▶ _Records supplied_:
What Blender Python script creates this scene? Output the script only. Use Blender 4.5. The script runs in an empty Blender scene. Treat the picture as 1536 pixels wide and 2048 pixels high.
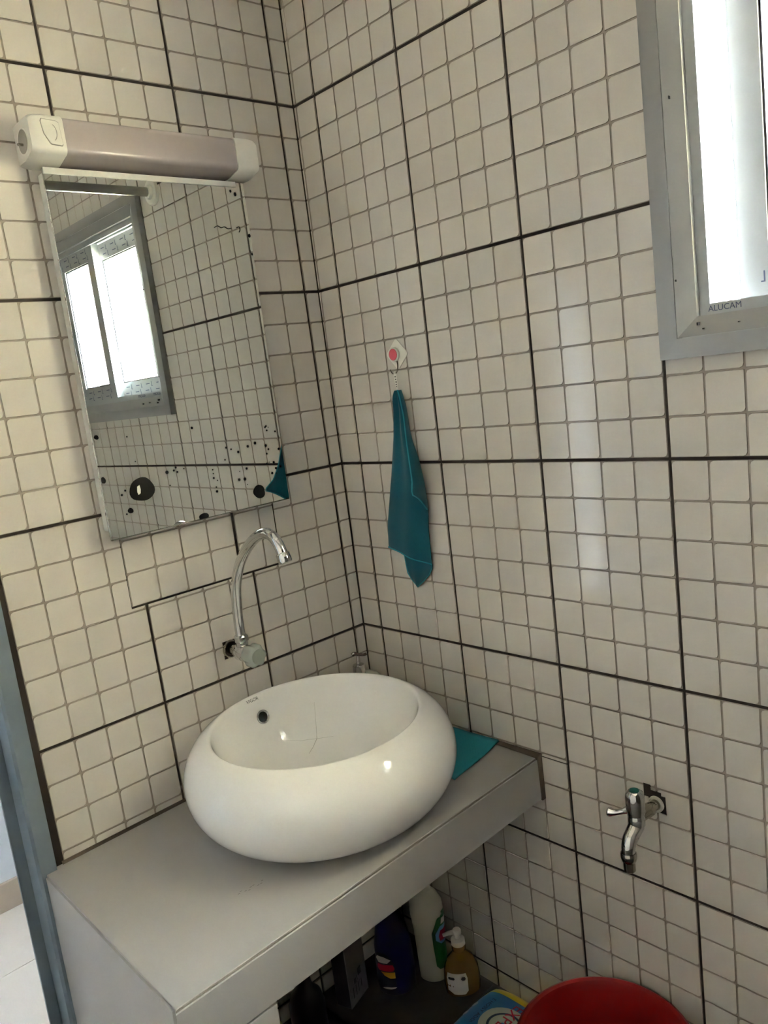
import bpy, bmesh, math, random
from mathutils import Vector, Matrix
random.seed(7)
PI = math.pi
S = bpy.context.scene
COL = S.collection
FLOOR = -0.84            # the scene is laid out with the third tile joint at z=0 and lifted at the end so that the floor is z=0

# ---------------------------------------------------------------- camera
cd = bpy.data.cameras.new('camera'); cam = bpy.data.objects.new('camera', cd); COL.objects.link(cam)
right = Vector((0.7249693, -0.6772072, -0.1257375)); down = Vector((-0.2034287, -0.0361116, -0.9784236)); fwd = Vector((0.6580549, 0.7349057, -0.1639432))
M = Matrix.Identity(4)
for i in range(3):
    M[i][0] = right[i]; M[i][1] = -down[i]; M[i][2] = -fwd[i]
M.translation = Vector((-1.204145, -1.471606, 0.584777))
cam.matrix_world = M
cd.sensor_fit = 'VERTICAL'; cd.sensor_height = 24.0; cd.lens = 1607.512 / 2048 * 24.0; cd.clip_start = 0.02
S.camera = cam

# ---------------------------------------------------------------- world, sun, exposure
w = bpy.data.worlds.new('sky'); S.world = w; w.use_nodes = True
nt = w.node_tree; bg = nt.nodes['Background']
bg.inputs[0].default_value = (0.86, 0.935, 1.0, 1); bg.inputs[1].default_value = 30.0
sun = bpy.data.lights.new('sun', 'SUN'); sun.energy = 30.0; sun.angle = 0.01; sun.color = (1.0, 0.93, 0.82)
so = bpy.data.objects.new('sun', sun); COL.objects.link(so)
so.rotation_euler = Vector((0.55, -0.12, -1.0)).to_track_quat('-Z', 'Y').to_euler()   # shines from behind the house onto what faces the window
vs = S.view_settings
vs.view_transform = 'Standard'; vs.look = 'None'; vs.gamma = 1.0; vs.use_curve_mapping = False; vs.exposure = 3.27

# ---------------------------------------------------------------- materials
def lin(c):
    return tuple((x / 255 / 12.92) if x / 255 <= .04045 else ((x / 255 + .055) / 1.055) ** 2.4 for x in c)
MATS = {}
def mat(name, rgb, rough=.5, metal=0., spec=.5, var=0., nscale=30., bump=0., bscale=200., trans=0., alpha=1., coat=0., sheen=0., sss=0., ior=1.45, objvar=0.):
    if name in MATS: return MATS[name]
    m = bpy.data.materials.new(name); m.use_nodes = True; MATS[name] = m
    t = m.node_tree; N = t.nodes; L = t.links; b = N['Principled BSDF']
    c = (*lin(rgb), 1)
    b.inputs['Base Color'].default_value = c; b.inputs['Roughness'].default_value = rough; b.inputs['Metallic'].default_value = metal
    b.inputs['Specular IOR Level'].default_value = spec; b.inputs['IOR'].default_value = ior
    b.inputs['Transmission Weight'].default_value = trans; b.inputs['Alpha'].default_value = alpha
    b.inputs['Coat Weight'].default_value = coat; b.inputs['Coat Roughness'].default_value = .05; b.inputs['Sheen Weight'].default_value = sheen
    tc = N.new('ShaderNodeTexCoord'); src = None
    if var > 0:
        no = N.new('ShaderNodeTexNoise'); no.inputs['Scale'].default_value = nscale; no.inputs['Detail'].default_value = 5
        L.new(tc.outputs['Object'], no.inputs['Vector'])
        mx = N.new('ShaderNodeMix'); mx.data_type = 'RGBA'
        mx.inputs[6].default_value = tuple(x * (1 - var) for x in c[:3]) + (1,); mx.inputs[7].default_value = tuple(min(1, x * (1 + var)) for x in c[:3]) + (1,)
        L.new(no.outputs['Fac'], mx.inputs[0]); src = mx.outputs[2]
        L.new(src, b.inputs['Base Color'])
    if objvar > 0:
        oi = N.new('ShaderNodeObjectInfo'); mr = N.new('ShaderNodeMapRange'); mr.inputs[3].default_value = 1 - objvar; mr.inputs[4].default_value = 1 + objvar
        L.new(oi.outputs['Random'], mr.inputs[0])
        hv = N.new('ShaderNodeHueSaturation'); L.new(mr.outputs[0], hv.inputs['Value'])
        if src is not None: L.new(src, hv.inputs['Color'])
        else: hv.inputs['Color'].default_value = c
        L.new(hv.outputs[0], b.inputs['Base Color'])
    if bump > 0:
        n2 = N.new('ShaderNodeTexNoise'); n2.inputs['Scale'].default_value = bscale; n2.inputs['Detail'].default_value = 3
        L.new(tc.outputs['Object'], n2.inputs['Vector'])
        bp = N.new('ShaderNodeBump'); bp.inputs['Strength'].default_value = bump; bp.inputs['Distance'].default_value = .002
        L.new(n2.outputs['Fac'], bp.inputs['Height']); L.new(bp.outputs[0], b.inputs['Normal'])
    return m

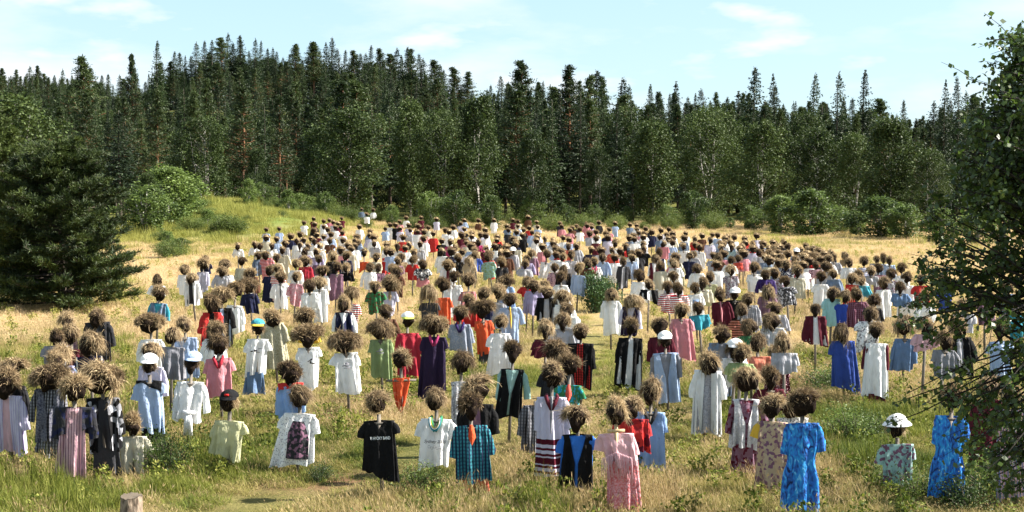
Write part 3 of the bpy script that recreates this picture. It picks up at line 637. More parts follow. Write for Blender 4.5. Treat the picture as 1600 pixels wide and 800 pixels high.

▶ _Directions_:
From the first line above through the line containing "S.camera = cam", copy everything exactly, without the pictures.

▶ _Solution_:
What Blender Python script creates this scene? Output the script only. Use Blender 4.5. The script runs in an empty Blender scene. Treat the picture as 1536 pixels wide and 2048 pixels high.
import bpy, bmesh, math, random
from mathutils import Vector, Matrix
random.seed(7)
PI = math.pi
S = bpy.context.scene
COL = S.collection
FLOOR = -0.84            # the scene is laid out with the third tile joint at z=0 and lifted at the end so that the floor is z=0

# ---------------------------------------------------------------- camera
cd = bpy.data.cameras.new('camera'); cam = bpy.data.objects.new('camera', cd); COL.objects.link(cam)
right = Vector((0.7249693, -0.6772072, -0.1257375)); down = Vector((-0.2034287, -0.0361116, -0.9784236)); fwd = Vector((0.6580549, 0.7349057, -0.1639432))
M = Matrix.Identity(4)
for i in range(3):
    M[i][0] = right[i]; M[i][1] = -down[i]; M[i][2] = -fwd[i]
M.translation = Vector((-1.204145, -1.471606, 0.584777))
cam.matrix_world = M
cd.sensor_fit = 'VERTICAL'; cd.sensor_height = 24.0; cd.lens = 1607.512 / 2048 * 24.0; cd.clip_start = 0.02
S.camera = cam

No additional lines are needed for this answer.